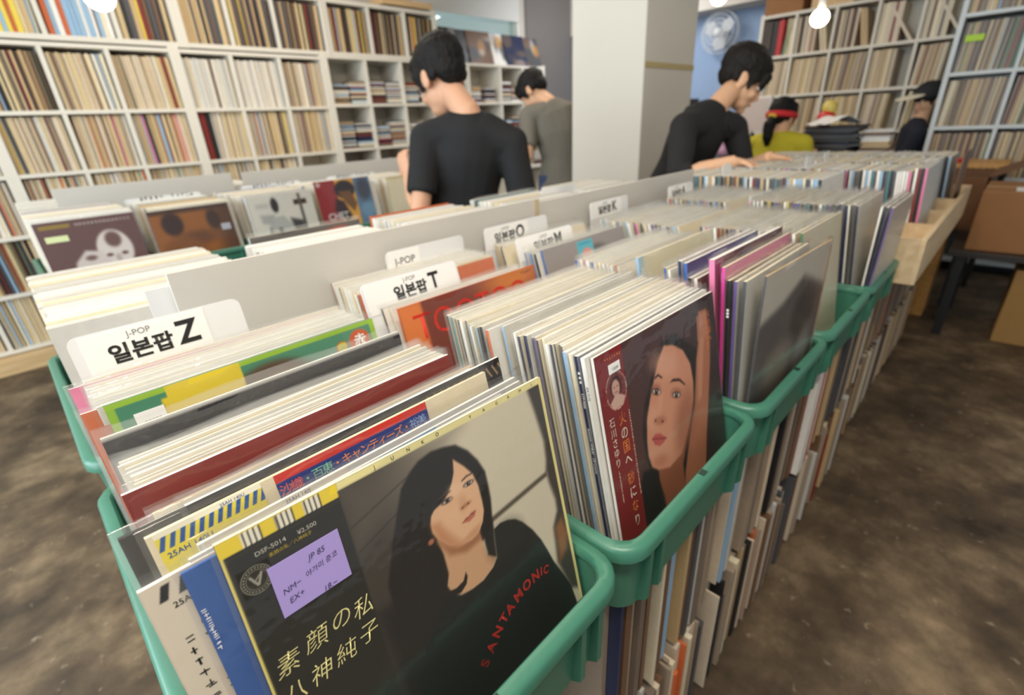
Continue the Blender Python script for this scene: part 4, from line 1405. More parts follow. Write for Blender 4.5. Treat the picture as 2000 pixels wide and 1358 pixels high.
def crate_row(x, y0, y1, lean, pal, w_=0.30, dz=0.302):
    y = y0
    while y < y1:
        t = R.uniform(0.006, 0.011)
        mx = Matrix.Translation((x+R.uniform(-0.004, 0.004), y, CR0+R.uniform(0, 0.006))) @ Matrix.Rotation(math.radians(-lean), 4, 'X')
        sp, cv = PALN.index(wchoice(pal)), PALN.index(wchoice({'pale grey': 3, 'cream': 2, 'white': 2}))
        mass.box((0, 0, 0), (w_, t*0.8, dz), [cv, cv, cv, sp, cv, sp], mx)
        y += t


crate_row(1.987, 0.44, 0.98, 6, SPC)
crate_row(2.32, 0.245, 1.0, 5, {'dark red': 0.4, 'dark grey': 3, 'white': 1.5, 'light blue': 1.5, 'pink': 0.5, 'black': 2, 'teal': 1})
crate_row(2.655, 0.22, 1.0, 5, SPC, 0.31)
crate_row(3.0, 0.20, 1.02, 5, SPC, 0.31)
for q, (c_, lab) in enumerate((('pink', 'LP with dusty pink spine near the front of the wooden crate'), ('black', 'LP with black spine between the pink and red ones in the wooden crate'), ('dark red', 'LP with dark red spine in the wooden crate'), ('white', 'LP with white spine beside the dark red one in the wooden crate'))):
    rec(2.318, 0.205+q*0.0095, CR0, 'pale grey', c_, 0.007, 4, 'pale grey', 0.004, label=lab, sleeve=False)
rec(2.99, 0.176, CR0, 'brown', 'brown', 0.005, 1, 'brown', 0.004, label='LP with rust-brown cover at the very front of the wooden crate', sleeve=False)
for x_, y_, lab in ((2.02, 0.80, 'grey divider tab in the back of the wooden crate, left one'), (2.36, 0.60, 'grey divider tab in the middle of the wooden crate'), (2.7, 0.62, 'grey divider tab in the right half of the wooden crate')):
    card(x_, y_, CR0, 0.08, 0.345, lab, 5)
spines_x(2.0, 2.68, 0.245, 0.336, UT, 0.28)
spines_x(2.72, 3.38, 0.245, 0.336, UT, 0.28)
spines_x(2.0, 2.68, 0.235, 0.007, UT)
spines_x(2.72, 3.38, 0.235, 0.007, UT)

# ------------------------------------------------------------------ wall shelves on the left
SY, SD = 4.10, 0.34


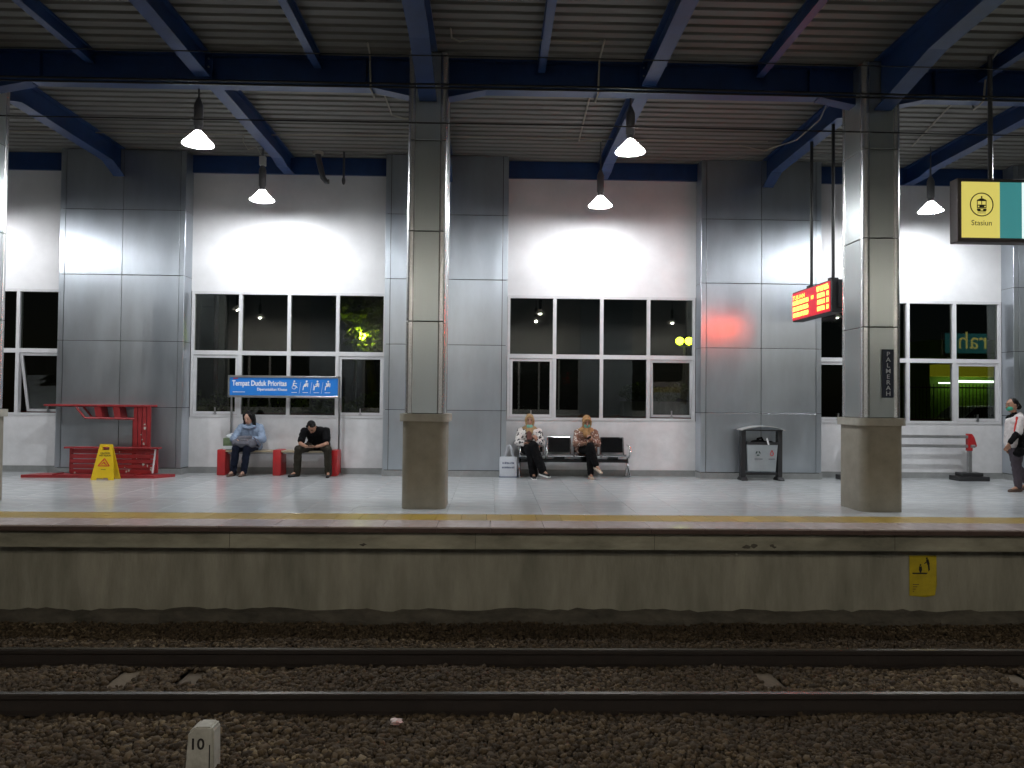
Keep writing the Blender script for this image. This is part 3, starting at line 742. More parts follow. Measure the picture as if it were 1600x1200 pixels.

Stated goal:
Go through the records above, find every line with the word "part", and list those lines.

Solution to this exercise:
Continue the Blender Python script for this scene: part 4, from line 1405. More parts follow. Write for Blender 4.5. Treat the picture as 2000 pixels wide and 1358 pixels high.
Keep writing the Blender script for this image. This is part 3, starting at line 742. More parts follow. Measure the picture as if it were 1600x1200 pixels.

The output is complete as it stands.